Lots to like about Melon

Melon was all the rage before he made his debut for Willie Mullins in the maiden hurdle at Leapardstown on Sunday, and he was even more the rage (all the rager?) afterwards, such was the proficiency of his performance.

There was a lot to like about Joe Donnelly’s horse’s performance. He travelled really well, he nipped up nimbly on the inside of Broken Soul in an astute reactive move by Ruby Walsh when that rival made a mistake at the second last flight, and he put the race to bed fairly quickly.

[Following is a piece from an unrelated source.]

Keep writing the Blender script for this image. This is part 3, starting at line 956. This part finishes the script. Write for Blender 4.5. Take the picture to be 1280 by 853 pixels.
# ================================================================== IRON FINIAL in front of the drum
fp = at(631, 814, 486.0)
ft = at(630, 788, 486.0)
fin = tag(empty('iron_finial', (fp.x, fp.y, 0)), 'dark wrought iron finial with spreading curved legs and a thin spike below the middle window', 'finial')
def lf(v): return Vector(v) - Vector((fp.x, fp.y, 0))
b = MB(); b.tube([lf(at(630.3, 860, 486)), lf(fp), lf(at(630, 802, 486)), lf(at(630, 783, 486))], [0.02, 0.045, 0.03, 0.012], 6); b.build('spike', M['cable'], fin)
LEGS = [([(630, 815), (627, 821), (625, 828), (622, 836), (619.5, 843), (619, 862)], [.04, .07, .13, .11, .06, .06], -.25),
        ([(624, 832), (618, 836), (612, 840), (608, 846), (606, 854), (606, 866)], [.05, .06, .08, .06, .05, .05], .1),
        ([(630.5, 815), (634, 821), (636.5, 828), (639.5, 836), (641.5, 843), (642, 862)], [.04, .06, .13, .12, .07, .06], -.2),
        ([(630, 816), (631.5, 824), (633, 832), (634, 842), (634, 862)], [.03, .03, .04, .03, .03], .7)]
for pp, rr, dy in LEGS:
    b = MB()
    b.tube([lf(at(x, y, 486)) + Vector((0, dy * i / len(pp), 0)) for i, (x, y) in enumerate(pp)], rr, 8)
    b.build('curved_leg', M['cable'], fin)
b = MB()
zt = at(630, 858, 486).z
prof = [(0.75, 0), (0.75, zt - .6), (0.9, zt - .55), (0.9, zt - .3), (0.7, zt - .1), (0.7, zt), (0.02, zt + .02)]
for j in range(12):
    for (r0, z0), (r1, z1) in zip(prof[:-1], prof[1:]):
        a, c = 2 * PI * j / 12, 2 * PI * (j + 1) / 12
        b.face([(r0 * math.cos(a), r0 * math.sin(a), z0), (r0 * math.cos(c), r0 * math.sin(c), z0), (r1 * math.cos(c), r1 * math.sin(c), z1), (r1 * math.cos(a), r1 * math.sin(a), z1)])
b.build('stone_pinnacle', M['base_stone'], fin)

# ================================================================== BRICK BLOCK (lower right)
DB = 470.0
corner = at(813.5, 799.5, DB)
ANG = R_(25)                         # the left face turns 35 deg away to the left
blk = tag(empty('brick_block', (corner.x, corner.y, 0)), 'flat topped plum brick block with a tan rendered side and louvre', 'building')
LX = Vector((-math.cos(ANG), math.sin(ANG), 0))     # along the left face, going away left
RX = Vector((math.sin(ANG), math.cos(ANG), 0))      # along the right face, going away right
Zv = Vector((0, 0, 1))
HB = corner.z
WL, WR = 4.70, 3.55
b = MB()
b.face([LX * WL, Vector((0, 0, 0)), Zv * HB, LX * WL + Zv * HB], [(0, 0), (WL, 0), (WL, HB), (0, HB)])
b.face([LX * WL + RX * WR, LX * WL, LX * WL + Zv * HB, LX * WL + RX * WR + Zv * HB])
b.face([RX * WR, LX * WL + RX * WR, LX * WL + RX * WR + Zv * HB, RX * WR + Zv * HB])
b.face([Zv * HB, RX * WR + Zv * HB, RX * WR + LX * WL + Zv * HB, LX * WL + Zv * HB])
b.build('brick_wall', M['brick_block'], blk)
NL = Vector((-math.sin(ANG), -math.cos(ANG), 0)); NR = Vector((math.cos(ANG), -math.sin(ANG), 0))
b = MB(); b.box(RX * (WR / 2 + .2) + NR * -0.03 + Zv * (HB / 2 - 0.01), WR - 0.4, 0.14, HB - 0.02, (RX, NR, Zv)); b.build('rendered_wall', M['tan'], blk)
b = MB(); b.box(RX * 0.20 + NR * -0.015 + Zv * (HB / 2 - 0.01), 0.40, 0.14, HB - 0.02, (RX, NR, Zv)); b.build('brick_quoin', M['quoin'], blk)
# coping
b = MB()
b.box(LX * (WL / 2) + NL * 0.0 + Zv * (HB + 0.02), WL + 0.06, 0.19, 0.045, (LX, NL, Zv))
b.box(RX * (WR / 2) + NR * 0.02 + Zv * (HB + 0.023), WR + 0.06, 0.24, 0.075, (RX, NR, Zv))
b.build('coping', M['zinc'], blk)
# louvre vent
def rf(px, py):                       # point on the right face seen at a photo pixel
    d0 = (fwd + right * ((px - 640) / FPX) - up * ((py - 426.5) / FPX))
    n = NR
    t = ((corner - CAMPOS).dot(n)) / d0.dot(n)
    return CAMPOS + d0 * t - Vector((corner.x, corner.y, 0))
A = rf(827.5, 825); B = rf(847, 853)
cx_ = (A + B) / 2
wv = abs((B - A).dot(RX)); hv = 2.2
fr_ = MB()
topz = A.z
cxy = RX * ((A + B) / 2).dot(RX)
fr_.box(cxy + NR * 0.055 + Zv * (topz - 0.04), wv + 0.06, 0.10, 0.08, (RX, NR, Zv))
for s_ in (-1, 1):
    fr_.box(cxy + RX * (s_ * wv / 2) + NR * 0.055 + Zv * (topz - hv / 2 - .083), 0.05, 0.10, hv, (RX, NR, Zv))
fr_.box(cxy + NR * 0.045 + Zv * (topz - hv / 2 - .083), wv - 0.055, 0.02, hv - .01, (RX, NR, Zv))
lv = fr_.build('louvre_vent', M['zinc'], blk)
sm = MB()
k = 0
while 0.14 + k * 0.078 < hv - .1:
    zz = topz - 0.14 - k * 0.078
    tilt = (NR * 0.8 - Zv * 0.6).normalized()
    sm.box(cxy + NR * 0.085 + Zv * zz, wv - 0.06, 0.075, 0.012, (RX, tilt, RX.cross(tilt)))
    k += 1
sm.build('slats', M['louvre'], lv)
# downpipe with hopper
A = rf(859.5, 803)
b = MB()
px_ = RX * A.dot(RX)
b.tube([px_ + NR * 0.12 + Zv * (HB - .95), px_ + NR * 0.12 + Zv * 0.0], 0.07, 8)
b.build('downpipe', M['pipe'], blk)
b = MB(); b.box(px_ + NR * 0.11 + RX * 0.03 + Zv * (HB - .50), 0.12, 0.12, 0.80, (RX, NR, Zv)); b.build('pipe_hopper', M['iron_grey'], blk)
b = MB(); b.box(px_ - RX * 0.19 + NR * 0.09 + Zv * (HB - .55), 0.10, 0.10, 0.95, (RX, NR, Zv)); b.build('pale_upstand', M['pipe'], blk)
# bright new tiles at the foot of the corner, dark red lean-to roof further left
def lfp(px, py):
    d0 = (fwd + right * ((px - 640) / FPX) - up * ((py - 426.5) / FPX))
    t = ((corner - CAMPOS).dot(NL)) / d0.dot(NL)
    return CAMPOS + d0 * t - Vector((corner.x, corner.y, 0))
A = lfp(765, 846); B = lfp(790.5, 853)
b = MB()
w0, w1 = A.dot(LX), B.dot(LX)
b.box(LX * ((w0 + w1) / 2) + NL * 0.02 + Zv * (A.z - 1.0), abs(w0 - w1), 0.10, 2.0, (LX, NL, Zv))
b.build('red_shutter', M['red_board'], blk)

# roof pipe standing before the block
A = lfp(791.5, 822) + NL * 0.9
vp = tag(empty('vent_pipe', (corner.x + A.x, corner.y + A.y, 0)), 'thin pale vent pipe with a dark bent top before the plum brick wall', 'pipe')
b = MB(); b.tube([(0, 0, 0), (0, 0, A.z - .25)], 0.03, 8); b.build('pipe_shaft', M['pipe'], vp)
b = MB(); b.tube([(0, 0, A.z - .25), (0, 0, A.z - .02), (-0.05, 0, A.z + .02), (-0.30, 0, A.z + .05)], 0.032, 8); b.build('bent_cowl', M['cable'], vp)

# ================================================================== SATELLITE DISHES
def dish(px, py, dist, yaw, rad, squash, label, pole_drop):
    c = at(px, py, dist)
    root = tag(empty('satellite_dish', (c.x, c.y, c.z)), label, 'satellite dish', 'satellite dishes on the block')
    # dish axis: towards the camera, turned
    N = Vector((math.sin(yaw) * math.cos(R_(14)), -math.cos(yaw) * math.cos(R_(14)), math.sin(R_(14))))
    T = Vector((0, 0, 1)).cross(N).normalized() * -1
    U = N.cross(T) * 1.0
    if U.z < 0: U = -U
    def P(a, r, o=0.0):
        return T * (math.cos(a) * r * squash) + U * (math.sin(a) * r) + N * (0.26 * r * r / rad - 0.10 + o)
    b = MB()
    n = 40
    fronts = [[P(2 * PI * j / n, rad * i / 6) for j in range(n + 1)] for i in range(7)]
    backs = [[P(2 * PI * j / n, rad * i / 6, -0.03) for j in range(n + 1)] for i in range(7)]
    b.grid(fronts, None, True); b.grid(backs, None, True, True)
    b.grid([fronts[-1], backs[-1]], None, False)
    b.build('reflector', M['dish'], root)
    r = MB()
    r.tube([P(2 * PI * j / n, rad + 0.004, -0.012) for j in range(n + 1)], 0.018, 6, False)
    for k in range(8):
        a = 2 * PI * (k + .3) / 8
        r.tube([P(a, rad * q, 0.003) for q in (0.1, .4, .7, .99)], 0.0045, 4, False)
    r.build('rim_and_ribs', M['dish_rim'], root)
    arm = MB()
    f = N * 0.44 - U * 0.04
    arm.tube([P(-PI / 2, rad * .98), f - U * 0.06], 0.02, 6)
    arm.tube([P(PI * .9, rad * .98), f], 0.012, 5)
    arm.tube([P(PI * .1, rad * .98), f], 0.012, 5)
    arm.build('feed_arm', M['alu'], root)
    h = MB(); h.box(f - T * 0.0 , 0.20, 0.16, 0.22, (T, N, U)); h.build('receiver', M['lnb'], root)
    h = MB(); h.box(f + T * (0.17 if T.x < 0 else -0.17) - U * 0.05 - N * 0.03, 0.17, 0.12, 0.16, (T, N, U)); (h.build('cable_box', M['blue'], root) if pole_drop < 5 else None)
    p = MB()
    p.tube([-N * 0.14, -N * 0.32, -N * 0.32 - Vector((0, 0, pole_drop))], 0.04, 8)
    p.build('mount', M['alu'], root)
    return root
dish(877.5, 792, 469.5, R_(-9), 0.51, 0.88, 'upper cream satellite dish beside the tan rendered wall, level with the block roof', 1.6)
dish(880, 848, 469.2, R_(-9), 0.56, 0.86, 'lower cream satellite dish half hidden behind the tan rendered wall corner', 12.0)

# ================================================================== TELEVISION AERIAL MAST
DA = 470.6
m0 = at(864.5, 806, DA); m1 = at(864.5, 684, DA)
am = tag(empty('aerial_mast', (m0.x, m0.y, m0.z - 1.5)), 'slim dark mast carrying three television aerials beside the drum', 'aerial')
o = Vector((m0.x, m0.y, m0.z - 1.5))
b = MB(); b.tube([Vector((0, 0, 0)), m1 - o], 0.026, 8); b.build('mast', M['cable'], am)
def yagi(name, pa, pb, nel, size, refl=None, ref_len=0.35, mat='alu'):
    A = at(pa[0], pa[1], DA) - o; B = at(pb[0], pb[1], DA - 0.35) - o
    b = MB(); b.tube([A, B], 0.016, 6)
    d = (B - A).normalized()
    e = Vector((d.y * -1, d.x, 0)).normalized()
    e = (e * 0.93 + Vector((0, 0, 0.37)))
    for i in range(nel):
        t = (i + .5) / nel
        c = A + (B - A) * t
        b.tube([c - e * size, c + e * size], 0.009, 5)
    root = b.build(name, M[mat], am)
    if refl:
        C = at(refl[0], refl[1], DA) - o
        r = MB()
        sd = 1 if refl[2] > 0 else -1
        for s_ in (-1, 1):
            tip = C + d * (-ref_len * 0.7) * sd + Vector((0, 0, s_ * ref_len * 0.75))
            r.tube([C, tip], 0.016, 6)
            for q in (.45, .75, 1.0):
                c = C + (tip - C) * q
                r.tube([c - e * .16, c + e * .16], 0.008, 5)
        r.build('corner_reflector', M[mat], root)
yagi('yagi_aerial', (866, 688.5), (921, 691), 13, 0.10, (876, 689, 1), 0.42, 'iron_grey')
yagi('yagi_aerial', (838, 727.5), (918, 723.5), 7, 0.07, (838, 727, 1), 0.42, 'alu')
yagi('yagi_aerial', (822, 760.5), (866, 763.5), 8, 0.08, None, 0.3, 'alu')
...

Importantly, Melon’s jumping was very good for a debutant. The more experienced Broken Soul set out to make it a proper test too, Melon had to jump at speed pretty much from flagfall, and he didn’t miss a beat until the final flight, when he had the race in the bag, at which he was just a bit guessy.

Also, he ran all the way to the line, he ran through the line. It wasn’t until the second flight past the stands that Ruby Walsh was able to pull him up, and that suggests that he had plenty of energy left.

Broken Soul put up an admirable performance in defeat. Gordon Elliott’s horse also jumped well, with the exception of that mistake at the second last, and, although he was well beaten by the winner, he finished well clear of the third horse Prince Charmin’. Also, it took Jack Kennedy a little while to pull him up too. The first two home ran well past the line.

Broken Soul has had plenty of experience, but this was just his second run over hurdles, and he should improve for it.

It is easy to understand why Melon is now a short-priced favourite for the Supreme Novices’ Hurdle, hailing, as he does, from the Willie Mullins yard that has supplied three of the last four winners and two of the last four runners-up in the race. He does have some Supreme Novices’ Hurdle stats to overcome, but he is still well on the way towards living up to his reputation.